What you will do →
Lines after the one containing "SC = bpy.context.scene" are to be omitted; print exactly each line from the start of the records up to and including it.

(3D scene scripts)
[Start]
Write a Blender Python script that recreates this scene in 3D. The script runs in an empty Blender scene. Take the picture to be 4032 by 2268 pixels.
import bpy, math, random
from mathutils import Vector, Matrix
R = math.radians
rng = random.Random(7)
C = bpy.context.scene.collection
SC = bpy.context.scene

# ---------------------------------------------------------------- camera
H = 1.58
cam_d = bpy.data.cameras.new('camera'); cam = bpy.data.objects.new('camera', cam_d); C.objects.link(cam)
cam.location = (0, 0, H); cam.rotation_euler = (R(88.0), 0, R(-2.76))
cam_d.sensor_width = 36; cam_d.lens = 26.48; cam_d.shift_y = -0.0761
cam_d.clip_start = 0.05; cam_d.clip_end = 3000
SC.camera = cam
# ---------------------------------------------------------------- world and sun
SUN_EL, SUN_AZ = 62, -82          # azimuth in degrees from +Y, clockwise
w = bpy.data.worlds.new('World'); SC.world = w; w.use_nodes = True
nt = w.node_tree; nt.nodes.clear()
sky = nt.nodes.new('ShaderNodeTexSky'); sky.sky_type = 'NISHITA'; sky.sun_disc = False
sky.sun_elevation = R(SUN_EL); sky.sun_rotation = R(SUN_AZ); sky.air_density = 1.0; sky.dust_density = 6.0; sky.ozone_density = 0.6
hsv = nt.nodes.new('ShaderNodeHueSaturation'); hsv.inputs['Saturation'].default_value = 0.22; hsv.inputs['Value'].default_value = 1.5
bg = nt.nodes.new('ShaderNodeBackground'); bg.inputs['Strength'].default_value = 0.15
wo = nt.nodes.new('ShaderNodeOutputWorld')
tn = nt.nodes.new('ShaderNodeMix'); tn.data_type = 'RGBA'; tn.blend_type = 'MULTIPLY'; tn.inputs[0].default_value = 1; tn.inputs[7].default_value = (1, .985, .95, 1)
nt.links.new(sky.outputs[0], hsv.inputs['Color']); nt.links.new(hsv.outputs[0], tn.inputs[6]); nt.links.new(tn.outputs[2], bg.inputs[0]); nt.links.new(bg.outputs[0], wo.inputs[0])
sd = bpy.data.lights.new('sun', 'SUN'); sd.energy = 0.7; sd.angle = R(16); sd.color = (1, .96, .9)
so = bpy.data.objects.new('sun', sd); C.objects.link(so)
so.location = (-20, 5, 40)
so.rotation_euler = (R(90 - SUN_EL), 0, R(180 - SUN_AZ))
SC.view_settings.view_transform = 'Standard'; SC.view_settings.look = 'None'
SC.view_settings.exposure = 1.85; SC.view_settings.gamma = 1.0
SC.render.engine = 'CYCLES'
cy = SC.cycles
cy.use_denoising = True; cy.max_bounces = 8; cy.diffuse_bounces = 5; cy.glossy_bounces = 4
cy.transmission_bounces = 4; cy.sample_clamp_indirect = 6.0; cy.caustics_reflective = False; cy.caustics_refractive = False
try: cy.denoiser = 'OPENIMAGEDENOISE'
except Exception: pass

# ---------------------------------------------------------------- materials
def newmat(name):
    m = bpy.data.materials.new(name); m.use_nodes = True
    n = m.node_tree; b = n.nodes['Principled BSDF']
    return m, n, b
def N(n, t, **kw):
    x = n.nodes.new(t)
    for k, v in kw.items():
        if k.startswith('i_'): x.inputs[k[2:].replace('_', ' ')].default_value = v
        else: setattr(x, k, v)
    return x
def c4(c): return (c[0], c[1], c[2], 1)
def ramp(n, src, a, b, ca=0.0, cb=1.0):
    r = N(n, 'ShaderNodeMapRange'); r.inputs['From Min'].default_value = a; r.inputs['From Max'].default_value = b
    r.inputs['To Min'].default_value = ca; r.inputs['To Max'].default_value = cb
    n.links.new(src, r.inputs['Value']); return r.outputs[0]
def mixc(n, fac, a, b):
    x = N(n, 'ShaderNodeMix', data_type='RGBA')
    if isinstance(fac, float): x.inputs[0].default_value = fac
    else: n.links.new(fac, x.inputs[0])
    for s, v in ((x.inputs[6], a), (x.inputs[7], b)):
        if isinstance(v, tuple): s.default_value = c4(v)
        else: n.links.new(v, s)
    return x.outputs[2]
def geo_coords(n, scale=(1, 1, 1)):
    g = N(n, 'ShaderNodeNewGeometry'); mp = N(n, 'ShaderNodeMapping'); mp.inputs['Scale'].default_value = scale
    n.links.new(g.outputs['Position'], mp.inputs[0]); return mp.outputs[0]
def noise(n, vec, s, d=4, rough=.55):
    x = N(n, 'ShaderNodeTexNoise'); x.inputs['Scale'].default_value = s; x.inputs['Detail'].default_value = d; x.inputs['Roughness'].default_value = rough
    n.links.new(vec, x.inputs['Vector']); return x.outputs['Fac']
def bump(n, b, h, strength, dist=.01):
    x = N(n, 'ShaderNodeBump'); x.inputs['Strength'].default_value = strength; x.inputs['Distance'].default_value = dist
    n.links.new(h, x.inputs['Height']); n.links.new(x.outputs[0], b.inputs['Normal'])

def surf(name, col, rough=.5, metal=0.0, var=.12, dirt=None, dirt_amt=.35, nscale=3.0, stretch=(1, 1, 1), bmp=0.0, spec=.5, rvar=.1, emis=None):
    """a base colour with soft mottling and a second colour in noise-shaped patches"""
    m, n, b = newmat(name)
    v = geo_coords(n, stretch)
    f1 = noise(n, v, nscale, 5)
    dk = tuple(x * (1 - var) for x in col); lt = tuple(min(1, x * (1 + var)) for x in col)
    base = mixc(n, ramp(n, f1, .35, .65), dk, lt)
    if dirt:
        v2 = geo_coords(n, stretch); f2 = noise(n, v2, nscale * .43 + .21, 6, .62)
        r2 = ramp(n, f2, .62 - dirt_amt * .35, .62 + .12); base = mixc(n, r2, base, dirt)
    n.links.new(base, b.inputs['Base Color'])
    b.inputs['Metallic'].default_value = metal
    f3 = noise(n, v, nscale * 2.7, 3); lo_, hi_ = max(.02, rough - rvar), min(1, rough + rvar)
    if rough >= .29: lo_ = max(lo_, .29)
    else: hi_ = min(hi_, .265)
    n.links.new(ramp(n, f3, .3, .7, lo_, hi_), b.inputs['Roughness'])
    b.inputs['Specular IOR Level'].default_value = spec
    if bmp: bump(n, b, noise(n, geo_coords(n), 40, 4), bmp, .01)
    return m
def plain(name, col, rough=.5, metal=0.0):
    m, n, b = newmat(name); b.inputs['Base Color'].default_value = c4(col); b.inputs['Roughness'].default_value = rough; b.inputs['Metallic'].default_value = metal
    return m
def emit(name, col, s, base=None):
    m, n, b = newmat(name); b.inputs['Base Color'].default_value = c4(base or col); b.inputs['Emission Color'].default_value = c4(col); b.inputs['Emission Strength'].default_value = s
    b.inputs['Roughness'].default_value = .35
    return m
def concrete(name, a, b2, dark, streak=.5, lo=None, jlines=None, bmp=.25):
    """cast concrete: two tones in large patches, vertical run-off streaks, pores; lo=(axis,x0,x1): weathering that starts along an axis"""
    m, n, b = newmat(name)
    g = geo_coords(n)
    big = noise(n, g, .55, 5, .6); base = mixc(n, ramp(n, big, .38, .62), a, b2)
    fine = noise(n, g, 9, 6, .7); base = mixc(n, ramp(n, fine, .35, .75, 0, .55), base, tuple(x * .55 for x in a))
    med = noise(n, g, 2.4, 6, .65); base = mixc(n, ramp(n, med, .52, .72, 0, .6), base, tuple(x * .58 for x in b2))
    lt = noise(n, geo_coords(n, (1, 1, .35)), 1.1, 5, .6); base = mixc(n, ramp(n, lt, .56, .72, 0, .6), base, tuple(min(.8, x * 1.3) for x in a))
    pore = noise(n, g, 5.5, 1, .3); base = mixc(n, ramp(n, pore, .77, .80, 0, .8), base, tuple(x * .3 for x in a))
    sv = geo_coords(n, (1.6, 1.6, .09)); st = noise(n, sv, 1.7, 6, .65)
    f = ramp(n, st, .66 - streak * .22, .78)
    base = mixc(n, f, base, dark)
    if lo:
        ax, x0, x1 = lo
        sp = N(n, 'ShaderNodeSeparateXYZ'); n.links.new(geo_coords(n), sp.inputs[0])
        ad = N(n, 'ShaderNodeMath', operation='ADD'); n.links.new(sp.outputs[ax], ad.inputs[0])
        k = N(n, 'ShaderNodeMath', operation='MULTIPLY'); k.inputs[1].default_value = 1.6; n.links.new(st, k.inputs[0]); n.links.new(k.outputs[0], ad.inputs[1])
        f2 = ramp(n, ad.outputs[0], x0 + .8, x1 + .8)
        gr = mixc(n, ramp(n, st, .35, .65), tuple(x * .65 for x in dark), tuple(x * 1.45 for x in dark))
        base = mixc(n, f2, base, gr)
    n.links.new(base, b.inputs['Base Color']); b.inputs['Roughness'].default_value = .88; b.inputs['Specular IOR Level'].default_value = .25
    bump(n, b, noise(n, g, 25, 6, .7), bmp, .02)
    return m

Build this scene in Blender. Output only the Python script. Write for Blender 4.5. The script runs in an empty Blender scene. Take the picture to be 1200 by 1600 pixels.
[End]
Exercise output →
Write a Blender Python script that recreates this scene in 3D. The script runs in an empty Blender scene. Take the picture to be 4032 by 2268 pixels.
import bpy, math, random
from mathutils import Vector, Matrix
R = math.radians
rng = random.Random(7)
C = bpy.context.scene.collection
SC = bpy.context.scene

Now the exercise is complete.